─── Information supplied

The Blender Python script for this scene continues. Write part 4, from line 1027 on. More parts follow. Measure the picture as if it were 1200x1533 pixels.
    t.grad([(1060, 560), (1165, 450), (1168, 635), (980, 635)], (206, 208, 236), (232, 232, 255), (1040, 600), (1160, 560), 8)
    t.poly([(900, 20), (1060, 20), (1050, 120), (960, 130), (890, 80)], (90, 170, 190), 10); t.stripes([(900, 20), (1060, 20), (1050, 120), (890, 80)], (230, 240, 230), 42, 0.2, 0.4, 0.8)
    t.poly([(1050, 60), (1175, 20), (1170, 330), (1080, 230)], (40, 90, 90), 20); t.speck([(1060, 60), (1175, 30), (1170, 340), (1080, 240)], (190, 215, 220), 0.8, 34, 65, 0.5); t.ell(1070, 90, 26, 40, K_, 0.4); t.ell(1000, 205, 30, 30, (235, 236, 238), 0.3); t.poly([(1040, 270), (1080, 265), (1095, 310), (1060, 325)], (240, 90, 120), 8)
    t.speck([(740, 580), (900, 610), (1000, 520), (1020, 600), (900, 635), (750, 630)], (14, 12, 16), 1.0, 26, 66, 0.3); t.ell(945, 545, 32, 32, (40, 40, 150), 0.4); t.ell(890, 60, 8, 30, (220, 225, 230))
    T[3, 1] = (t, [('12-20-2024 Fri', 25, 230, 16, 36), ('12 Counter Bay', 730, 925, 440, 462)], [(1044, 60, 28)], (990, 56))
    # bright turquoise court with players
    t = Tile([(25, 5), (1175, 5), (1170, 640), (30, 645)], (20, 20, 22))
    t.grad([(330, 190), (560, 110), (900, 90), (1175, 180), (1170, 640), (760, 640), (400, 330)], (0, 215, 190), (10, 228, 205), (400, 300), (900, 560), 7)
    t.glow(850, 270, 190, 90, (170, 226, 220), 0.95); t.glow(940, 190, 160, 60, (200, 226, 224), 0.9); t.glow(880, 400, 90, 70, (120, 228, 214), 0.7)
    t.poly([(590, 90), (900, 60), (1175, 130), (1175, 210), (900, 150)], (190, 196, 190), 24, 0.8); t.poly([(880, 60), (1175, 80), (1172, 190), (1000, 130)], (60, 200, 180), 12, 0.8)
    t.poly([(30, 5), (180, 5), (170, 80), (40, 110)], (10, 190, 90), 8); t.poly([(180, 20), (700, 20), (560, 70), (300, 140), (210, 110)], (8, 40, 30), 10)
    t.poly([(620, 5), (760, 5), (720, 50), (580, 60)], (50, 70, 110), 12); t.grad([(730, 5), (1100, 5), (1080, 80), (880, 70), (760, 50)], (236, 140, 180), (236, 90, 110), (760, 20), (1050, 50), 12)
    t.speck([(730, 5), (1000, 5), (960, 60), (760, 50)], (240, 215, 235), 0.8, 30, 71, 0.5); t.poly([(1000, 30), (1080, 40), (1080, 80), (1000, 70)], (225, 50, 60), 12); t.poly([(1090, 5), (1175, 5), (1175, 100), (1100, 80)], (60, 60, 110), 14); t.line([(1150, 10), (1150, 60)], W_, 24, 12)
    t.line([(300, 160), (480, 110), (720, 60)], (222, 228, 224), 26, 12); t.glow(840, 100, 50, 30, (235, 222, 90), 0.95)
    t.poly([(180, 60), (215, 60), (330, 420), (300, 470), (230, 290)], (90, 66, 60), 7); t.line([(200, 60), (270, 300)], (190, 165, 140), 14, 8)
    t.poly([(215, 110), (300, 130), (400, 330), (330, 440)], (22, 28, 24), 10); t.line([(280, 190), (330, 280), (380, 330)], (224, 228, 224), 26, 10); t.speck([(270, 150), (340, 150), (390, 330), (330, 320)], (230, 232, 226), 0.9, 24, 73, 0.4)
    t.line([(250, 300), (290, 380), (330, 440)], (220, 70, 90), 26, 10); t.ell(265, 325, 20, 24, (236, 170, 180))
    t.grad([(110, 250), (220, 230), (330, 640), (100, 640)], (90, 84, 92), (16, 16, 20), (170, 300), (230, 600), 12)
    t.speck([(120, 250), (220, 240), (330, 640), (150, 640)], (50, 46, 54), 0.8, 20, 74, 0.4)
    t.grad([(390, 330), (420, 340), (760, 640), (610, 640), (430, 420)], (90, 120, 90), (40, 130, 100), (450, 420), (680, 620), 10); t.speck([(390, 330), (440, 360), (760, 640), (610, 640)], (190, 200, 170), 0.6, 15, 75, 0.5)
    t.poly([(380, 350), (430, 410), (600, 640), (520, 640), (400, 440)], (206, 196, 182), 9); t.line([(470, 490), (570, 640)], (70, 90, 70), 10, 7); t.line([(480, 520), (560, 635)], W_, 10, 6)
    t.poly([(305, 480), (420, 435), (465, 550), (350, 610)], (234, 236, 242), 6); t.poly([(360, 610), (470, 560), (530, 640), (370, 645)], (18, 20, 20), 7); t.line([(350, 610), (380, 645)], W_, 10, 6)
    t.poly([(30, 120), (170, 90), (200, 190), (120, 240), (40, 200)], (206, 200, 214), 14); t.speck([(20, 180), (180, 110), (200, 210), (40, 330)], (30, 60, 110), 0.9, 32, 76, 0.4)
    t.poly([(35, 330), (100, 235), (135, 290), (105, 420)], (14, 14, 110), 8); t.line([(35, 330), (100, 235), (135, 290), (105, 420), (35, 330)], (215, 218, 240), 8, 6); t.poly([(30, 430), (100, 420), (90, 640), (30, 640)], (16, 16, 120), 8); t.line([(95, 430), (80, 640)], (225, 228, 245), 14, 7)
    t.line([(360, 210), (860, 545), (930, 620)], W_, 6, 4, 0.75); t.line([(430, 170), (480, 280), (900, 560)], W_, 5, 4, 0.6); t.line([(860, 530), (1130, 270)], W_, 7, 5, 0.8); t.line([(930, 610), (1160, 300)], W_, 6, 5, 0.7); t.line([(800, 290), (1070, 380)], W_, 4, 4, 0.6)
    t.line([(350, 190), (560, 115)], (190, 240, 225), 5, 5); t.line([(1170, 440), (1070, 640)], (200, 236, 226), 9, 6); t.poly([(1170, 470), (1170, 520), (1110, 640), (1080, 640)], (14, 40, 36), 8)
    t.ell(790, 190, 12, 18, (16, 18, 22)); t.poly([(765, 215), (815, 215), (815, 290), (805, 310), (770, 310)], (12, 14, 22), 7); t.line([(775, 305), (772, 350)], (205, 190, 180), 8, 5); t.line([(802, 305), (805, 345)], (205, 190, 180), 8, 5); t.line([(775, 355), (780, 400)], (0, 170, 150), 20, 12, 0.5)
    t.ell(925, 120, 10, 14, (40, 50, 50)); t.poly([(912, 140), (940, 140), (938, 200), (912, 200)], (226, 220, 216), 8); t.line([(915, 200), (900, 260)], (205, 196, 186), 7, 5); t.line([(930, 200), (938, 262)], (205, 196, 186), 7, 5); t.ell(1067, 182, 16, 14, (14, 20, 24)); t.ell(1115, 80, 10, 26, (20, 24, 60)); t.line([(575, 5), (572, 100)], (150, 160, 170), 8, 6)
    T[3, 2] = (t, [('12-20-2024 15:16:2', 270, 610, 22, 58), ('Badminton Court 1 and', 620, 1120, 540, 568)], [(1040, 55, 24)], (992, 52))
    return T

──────

The lines above should be duplicated exactly.

The Blender Python script for this scene continues. Write part 4, from line 1027 on. More parts follow. Measure the picture as if it were 1200x1533 pixels.
    t.grad([(1060, 560), (1165, 450), (1168, 635), (980, 635)], (206, 208, 236), (232, 232, 255), (1040, 600), (1160, 560), 8)
    t.poly([(900, 20), (1060, 20), (1050, 120), (960, 130), (890, 80)], (90, 170, 190), 10); t.stripes([(900, 20), (1060, 20), (1050, 120), (890, 80)], (230, 240, 230), 42, 0.2, 0.4, 0.8)
    t.poly([(1050, 60), (1175, 20), (1170, 330), (1080, 230)], (40, 90, 90), 20); t.speck([(1060, 60), (1175, 30), (1170, 340), (1080, 240)], (190, 215, 220), 0.8, 34, 65, 0.5); t.ell(1070, 90, 26, 40, K_, 0.4); t.ell(1000, 205, 30, 30, (235, 236, 238), 0.3); t.poly([(1040, 270), (1080, 265), (1095, 310), (1060, 325)], (240, 90, 120), 8)
    t.speck([(740, 580), (900, 610), (1000, 520), (1020, 600), (900, 635), (750, 630)], (14, 12, 16), 1.0, 26, 66, 0.3); t.ell(945, 545, 32, 32, (40, 40, 150), 0.4); t.ell(890, 60, 8, 30, (220, 225, 230))
    T[3, 1] = (t, [('12-20-2024 Fri', 25, 230, 16, 36), ('12 Counter Bay', 730, 925, 440, 462)], [(1044, 60, 28)], (990, 56))
    # bright turquoise court with players
    t = Tile([(25, 5), (1175, 5), (1170, 640), (30, 645)], (20, 20, 22))
    t.grad([(330, 190), (560, 110), (900, 90), (1175, 180), (1170, 640), (760, 640), (400, 330)], (0, 215, 190), (10, 228, 205), (400, 300), (900, 560), 7)
    t.glow(850, 270, 190, 90, (170, 226, 220), 0.95); t.glow(940, 190, 160, 60, (200, 226, 224), 0.9); t.glow(880, 400, 90, 70, (120, 228, 214), 0.7)
    t.poly([(590, 90), (900, 60), (1175, 130), (1175, 210), (900, 150)], (190, 196, 190), 24, 0.8); t.poly([(880, 60), (1175, 80), (1172, 190), (1000, 130)], (60, 200, 180), 12, 0.8)
    t.poly([(30, 5), (180, 5), (170, 80), (40, 110)], (10, 190, 90), 8); t.poly([(180, 20), (700, 20), (560, 70), (300, 140), (210, 110)], (8, 40, 30), 10)
    t.poly([(620, 5), (760, 5), (720, 50), (580, 60)], (50, 70, 110), 12); t.grad([(730, 5), (1100, 5), (1080, 80), (880, 70), (760, 50)], (236, 140, 180), (236, 90, 110), (760, 20), (1050, 50), 12)
    t.speck([(730, 5), (1000, 5), (960, 60), (760, 50)], (240, 215, 235), 0.8, 30, 71, 0.5); t.poly([(1000, 30), (1080, 40), (1080, 80), (1000, 70)], (225, 50, 60), 12); t.poly([(1090, 5), (1175, 5), (1175, 100), (1100, 80)], (60, 60, 110), 14); t.line([(1150, 10), (1150, 60)], W_, 24, 12)
    t.line([(300, 160), (480, 110), (720, 60)], (222, 228, 224), 26, 12); t.glow(840, 100, 50, 30, (235, 222, 90), 0.95)
    t.poly([(180, 60), (215, 60), (330, 420), (300, 470), (230, 290)], (90, 66, 60), 7); t.line([(200, 60), (270, 300)], (190, 165, 140), 14, 8)
    t.poly([(215, 110), (300, 130), (400, 330), (330, 440)], (22, 28, 24), 10); t.line([(280, 190), (330, 280), (380, 330)], (224, 228, 224), 26, 10); t.speck([(270, 150), (340, 150), (390, 330), (330, 320)], (230, 232, 226), 0.9, 24, 73, 0.4)
    t.line([(250, 300), (290, 380), (330, 440)], (220, 70, 90), 26, 10); t.ell(265, 325, 20, 24, (236, 170, 180))
    t.grad([(110, 250), (220, 230), (330, 640), (100, 640)], (90, 84, 92), (16, 16, 20), (170, 300), (230, 600), 12)
    t.speck([(120, 250), (220, 240), (330, 640), (150, 640)], (50, 46, 54), 0.8, 20, 74, 0.4)
    t.grad([(390, 330), (420, 340), (760, 640), (610, 640), (430, 420)], (90, 120, 90), (40, 130, 100), (450, 420), (680, 620), 10); t.speck([(390, 330), (440, 360), (760, 640), (610, 640)], (190, 200, 170), 0.6, 15, 75, 0.5)
    t.poly([(380, 350), (430, 410), (600, 640), (520, 640), (400, 440)], (206, 196, 182), 9); t.line([(470, 490), (570, 640)], (70, 90, 70), 10, 7); t.line([(480, 520), (560, 635)], W_, 10, 6)
    t.poly([(305, 480), (420, 435), (465, 550), (350, 610)], (234, 236, 242), 6); t.poly([(360, 610), (470, 560), (530, 640), (370, 645)], (18, 20, 20), 7); t.line([(350, 610), (380, 645)], W_, 10, 6)
    t.poly([(30, 120), (170, 90), (200, 190), (120, 240), (40, 200)], (206, 200, 214), 14); t.speck([(20, 180), (180, 110), (200, 210), (40, 330)], (30, 60, 110), 0.9, 32, 76, 0.4)
    t.poly([(35, 330), (100, 235), (135, 290), (105, 420)], (14, 14, 110), 8); t.line([(35, 330), (100, 235), (135, 290), (105, 420), (35, 330)], (215, 218, 240), 8, 6); t.poly([(30, 430), (100, 420), (90, 640), (30, 640)], (16, 16, 120), 8); t.line([(95, 430), (80, 640)], (225, 228, 245), 14, 7)
    t.line([(360, 210), (860, 545), (930, 620)], W_, 6, 4, 0.75); t.line([(430, 170), (480, 280), (900, 560)], W_, 5, 4, 0.6); t.line([(860, 530), (1130, 270)], W_, 7, 5, 0.8); t.line([(930, 610), (1160, 300)], W_, 6, 5, 0.7); t.line([(800, 290), (1070, 380)], W_, 4, 4, 0.6)
    t.line([(350, 190), (560, 115)], (190, 240, 225), 5, 5); t.line([(1170, 440), (1070, 640)], (200, 236, 226), 9, 6); t.poly([(1170, 470), (1170, 520), (1110, 640), (1080, 640)], (14, 40, 36), 8)
    t.ell(790, 190, 12, 18, (16, 18, 22)); t.poly([(765, 215), (815, 215), (815, 290), (805, 310), (770, 310)], (12, 14, 22), 7); t.line([(775, 305), (772, 350)], (205, 190, 180), 8, 5); t.line([(802, 305), (805, 345)], (205, 190, 180), 8, 5); t.line([(775, 355), (780, 400)], (0, 170, 150), 20, 12, 0.5)
    t.ell(925, 120, 10, 14, (40, 50, 50)); t.poly([(912, 140), (940, 140), (938, 200), (912, 200)], (226, 220, 216), 8); t.line([(915, 200), (900, 260)], (205, 196, 186), 7, 5); t.line([(930, 200), (938, 262)], (205, 196, 186), 7, 5); t.ell(1067, 182, 16, 14, (14, 20, 24)); t.ell(1115, 80, 10, 26, (20, 24, 60)); t.line([(575, 5), (572, 100)], (150, 160, 170), 8, 6)
    T[3, 2] = (t, [('12-20-2024 15:16:2', 270, 610, 22, 58), ('Badminton Court 1 and', 620, 1120, 540, 568)], [(1040, 55, 24)], (992, 52))
    return T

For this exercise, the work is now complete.